[begin PROVIDED DATA]
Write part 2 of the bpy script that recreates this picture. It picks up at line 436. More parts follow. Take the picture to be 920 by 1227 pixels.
[end PROVIDED DATA]
[begin PROVIDED DATA]
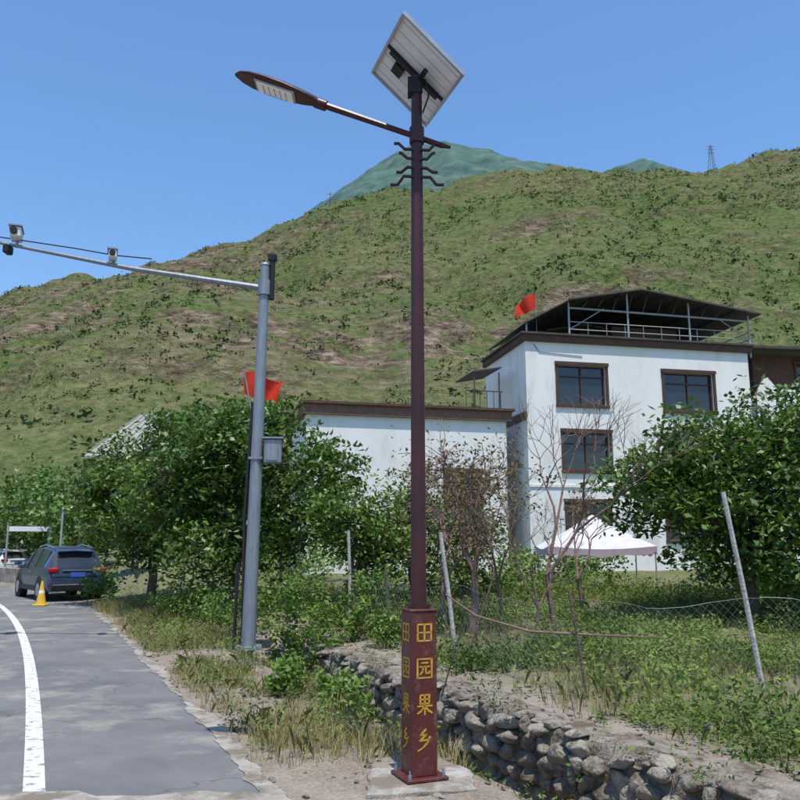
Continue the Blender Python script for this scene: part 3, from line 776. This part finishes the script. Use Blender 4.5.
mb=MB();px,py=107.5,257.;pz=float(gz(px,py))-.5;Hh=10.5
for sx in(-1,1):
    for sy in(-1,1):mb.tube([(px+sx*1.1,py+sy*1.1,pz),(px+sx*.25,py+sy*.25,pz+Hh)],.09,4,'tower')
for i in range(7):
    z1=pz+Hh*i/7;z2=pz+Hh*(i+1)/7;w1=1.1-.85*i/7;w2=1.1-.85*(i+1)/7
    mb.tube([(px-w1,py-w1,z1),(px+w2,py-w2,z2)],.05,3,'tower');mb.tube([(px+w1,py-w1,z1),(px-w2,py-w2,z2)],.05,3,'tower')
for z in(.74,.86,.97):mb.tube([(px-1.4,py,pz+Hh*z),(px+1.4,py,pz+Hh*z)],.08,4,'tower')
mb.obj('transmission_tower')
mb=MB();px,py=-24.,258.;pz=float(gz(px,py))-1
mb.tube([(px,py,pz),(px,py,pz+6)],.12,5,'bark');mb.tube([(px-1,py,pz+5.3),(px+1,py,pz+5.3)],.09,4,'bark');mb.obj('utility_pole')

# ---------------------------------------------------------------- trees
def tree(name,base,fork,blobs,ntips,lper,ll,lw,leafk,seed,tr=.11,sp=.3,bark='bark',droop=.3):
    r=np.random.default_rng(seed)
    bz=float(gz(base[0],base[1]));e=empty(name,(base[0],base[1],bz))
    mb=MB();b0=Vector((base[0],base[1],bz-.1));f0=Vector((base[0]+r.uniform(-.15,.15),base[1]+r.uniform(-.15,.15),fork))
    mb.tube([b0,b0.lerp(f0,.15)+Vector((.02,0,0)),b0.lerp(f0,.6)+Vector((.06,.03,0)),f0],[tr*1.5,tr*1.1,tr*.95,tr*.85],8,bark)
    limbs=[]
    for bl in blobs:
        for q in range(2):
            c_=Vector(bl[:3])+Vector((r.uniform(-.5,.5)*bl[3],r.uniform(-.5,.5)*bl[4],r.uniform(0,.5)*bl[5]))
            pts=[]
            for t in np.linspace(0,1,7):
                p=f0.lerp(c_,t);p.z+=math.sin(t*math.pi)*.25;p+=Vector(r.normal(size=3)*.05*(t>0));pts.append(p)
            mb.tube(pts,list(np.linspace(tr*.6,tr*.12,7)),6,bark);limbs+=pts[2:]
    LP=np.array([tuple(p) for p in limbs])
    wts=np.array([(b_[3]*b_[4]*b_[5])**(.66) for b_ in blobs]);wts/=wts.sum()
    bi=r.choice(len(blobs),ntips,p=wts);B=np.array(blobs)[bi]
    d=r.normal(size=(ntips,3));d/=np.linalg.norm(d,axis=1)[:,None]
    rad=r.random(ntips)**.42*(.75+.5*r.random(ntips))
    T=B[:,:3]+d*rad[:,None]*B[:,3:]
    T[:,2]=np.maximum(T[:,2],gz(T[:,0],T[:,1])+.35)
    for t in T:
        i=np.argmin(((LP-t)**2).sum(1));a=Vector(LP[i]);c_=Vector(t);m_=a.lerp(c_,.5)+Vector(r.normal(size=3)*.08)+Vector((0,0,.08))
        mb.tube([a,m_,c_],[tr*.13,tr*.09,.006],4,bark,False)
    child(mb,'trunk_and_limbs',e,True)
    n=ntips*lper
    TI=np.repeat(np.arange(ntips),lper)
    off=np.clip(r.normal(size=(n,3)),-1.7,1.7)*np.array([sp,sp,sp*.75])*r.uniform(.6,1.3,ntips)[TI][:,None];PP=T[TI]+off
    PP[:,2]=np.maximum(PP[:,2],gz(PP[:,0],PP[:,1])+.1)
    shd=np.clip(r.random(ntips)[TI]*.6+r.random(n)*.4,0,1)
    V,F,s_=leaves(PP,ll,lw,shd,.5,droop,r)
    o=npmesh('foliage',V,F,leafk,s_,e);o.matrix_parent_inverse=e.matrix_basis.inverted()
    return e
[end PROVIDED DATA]
* WHAT IS BEING ASKED *
Using the listing above, pull out all lines that hold the word "script".

* RESULT OF THIS TASK *
Write part 2 of the bpy script that recreates this picture. It picks up at line 436. More parts follow. Take the picture to be 920 by 1227 pixels.
Continue the Blender Python script for this scene: part 3, from line 776. This part finishes the script. Use Blender 4.5.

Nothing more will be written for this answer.